Combustible Celluloid
 
With: Jim Caviezel, Claudia Karvan, Hal Ozsan, Stelio Savante, Bijan Daneshmand, Isabelle Adriani
Written by: Cyrus Nowrasteh
Directed by: Cyrus Nowrasteh
MPAA Rating: R for violence and language
Running Time: 107
Date: 09/18/2020
IMDB

Infidel (2020)

2 Stars (out of 4)

Faith Heeler

By Jeffrey M. Anderson

This "inspired by true events" drama is presented in a blandly impersonal, uninspired manner, with wobbly, uneven filmmaking, a dull lead character, and a mixed collection of messages about faith.

In Infidel, Doug Rawlins (Jim Caviezel) is a journalist and blogger on the subject of Christianity. He and his wife, State Department official Liz (Claudia Karvan), are invited to a graduation celebration, honoring the daughter, Meena (Noor Taher) of Doug's friend and colleague Javid (Aly Kassem). Later they receive a call, stating that Meena has disappeared.

The police investigate and discover a downstairs room, filled with extremist Islamic propaganda, and Javid is arrested. Then, Doug is invited to speak on a TV program in Cairo, and while there, he makes some controversial remarks. Back at his hotel, he is kidnapped and taken to Tehran, where tormentor Ramzi (Hal Ozsan) forces him to write in his blog. Meanwhile, Liz tries to use her government connections to rescue her husband, but finds that she's on her own.

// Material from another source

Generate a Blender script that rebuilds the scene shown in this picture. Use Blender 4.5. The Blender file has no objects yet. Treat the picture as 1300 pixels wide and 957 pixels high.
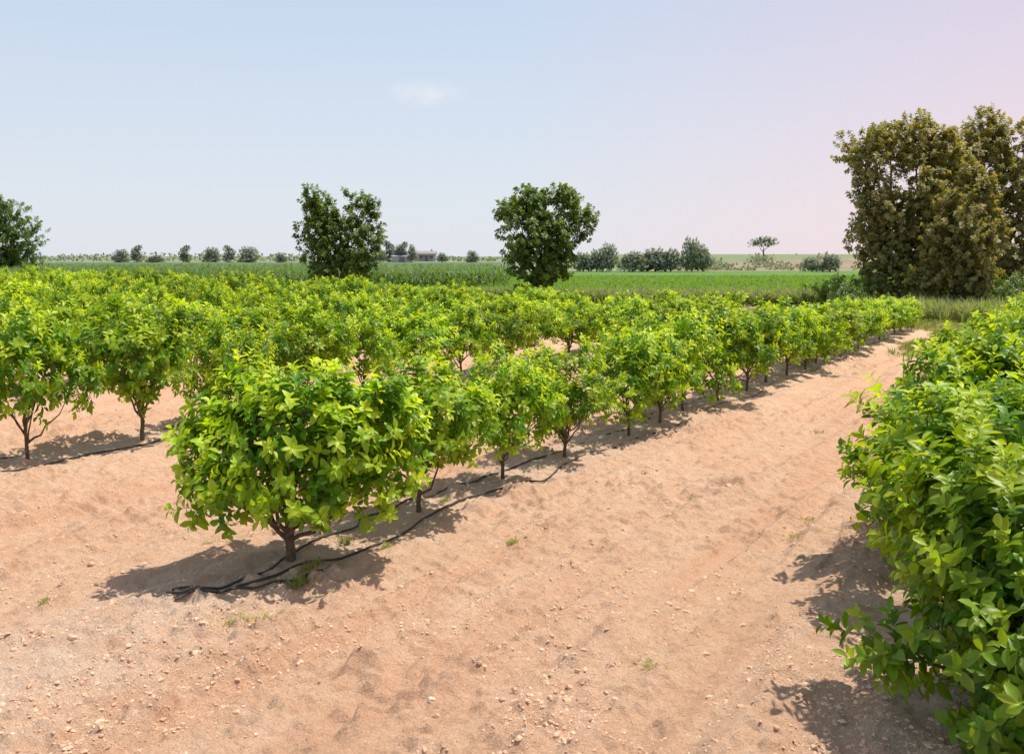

Doug, the lead character of Infidel, remains rather flat throughout, and when he is kidnapped it could be for two possible reasons, rather than one strong reason. It could be that writer/director Cyrus Nowrasteh intended to use one of these reasons as a red herring, but instead it (the controversial TV interview) just ends up hanging there for apparently no reason. Meanwhile, the movie occasionally seems to be open to exploring different kinds of faiths and beliefs, but it always pulls back and returns to Doug's being the "correct" one; he even gets to "forgive" his tormentor/kidnapper at one point.

Perhaps because of this character flaw, Doug's relationship with his wife — who renounced her faith after losing her unborn baby in a car accident — isn't explored very deeply. How do they communicate or connect with such different value systems? However, Liz is a crackerjack character, and Claudia Karvan plays her with plenty of vibrant gusto. And Hal Ozsan's kidnapper/tormentor Ramzi is also quite a bit more interesting and amusing than he had any right to be.

Infidel briefly comes alive when these characters are driving the scene, but the filmmaking comes in to stall things once again. The camera drifts and shambles uneasily, and the seemingly random cuts are both jarring and rhythmically monotonous.